Sin embargo, conforme avanzaba el tiempo, la cuestión se fue haciendo más caótica. El taco se volvía larguísimo. El cielo se ponía más denso y las alarmas de los celulares no dejaban de sonar, como en una orquesta siniestrada. “Evacúen”, era el mensaje masivo en esos momentos. “Evacúen”.
Lo cierto es que nosotros íbamos porfiados a destino. Solo en cuanto llegamos al terminal, comprendimos realmente la gravedad del asunto. Todas las líneas cortadas. Todos los viajes suspendidos ante la emergencia. Nos devolvimos resignados, y no menos preocupados por la magnitud del fuego que se iba abriendo paso entre nuestras zonas más queridas.

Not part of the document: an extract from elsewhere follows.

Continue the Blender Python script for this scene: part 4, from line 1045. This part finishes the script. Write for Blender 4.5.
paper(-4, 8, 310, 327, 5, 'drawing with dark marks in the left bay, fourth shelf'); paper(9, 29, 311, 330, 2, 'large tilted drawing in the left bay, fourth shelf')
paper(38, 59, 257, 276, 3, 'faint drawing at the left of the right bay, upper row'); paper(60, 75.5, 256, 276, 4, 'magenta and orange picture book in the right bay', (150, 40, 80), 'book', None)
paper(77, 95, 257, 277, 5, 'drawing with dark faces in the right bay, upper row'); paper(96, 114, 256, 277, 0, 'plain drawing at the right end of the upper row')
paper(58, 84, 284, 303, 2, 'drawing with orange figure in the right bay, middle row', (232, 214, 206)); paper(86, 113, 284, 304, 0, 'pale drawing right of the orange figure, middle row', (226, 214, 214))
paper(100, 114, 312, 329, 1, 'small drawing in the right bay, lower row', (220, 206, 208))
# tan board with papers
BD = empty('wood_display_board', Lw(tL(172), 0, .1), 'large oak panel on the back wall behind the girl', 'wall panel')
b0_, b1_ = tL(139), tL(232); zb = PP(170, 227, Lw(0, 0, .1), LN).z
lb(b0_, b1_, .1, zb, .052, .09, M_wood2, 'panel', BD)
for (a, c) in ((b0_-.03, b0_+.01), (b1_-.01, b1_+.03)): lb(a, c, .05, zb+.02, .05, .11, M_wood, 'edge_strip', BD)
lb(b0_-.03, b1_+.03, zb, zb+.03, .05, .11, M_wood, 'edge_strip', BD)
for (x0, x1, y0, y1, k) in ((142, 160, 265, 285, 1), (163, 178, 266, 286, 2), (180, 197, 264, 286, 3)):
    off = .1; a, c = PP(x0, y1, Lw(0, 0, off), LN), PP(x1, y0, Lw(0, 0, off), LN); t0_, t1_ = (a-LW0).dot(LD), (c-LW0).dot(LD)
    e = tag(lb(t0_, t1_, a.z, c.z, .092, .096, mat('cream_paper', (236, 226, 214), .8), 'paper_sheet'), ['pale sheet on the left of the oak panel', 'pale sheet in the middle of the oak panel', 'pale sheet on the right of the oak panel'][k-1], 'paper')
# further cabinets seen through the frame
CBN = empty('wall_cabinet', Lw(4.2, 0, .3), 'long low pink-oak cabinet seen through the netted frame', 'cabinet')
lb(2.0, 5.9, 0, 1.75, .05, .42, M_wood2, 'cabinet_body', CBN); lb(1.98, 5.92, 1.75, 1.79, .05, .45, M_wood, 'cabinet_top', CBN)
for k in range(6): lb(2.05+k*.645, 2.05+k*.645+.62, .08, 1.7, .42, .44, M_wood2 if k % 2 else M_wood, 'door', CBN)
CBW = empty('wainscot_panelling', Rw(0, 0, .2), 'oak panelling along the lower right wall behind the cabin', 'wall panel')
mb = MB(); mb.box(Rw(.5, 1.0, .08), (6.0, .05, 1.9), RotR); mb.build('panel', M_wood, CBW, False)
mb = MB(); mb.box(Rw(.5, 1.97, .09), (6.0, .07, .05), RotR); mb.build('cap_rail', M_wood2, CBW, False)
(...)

Al día siguiente, me reporté con mi padre. Él se encuentra bien y su zona estuvo a unos cuantos metros de ser arrasada. Viajé a Viña después del toque de queda, para cobrar el dinero de los pasajes. La gente en las calles iba y venía, rumbo a centros de acopio, algunos con pala en mano, de regreso de sus lugares sacrificados o en busca de un poco de agua para capear el calor satánico que asolaba la ciudad.
Algunas personas trataban de entender quiénes habían sido. Unos le reclamaban al gobierno su inoperancia y su complicidad con los “pirómanos”. Otros, arremetían contra los empresarios forestales por su maldad especulativa. Tras la tragedia, lamentablemente, hay quienes insisten en buscar culpables, bajo una mirada parcializada y sin criterio ni rigurosidad suficiente. Cada quien invoca a sus propios demonios y proyecta en el otro, su adversario, el peor de los males. Ya dijimos que el fuego no tiene sombras, pero vaya que atrae penumbras.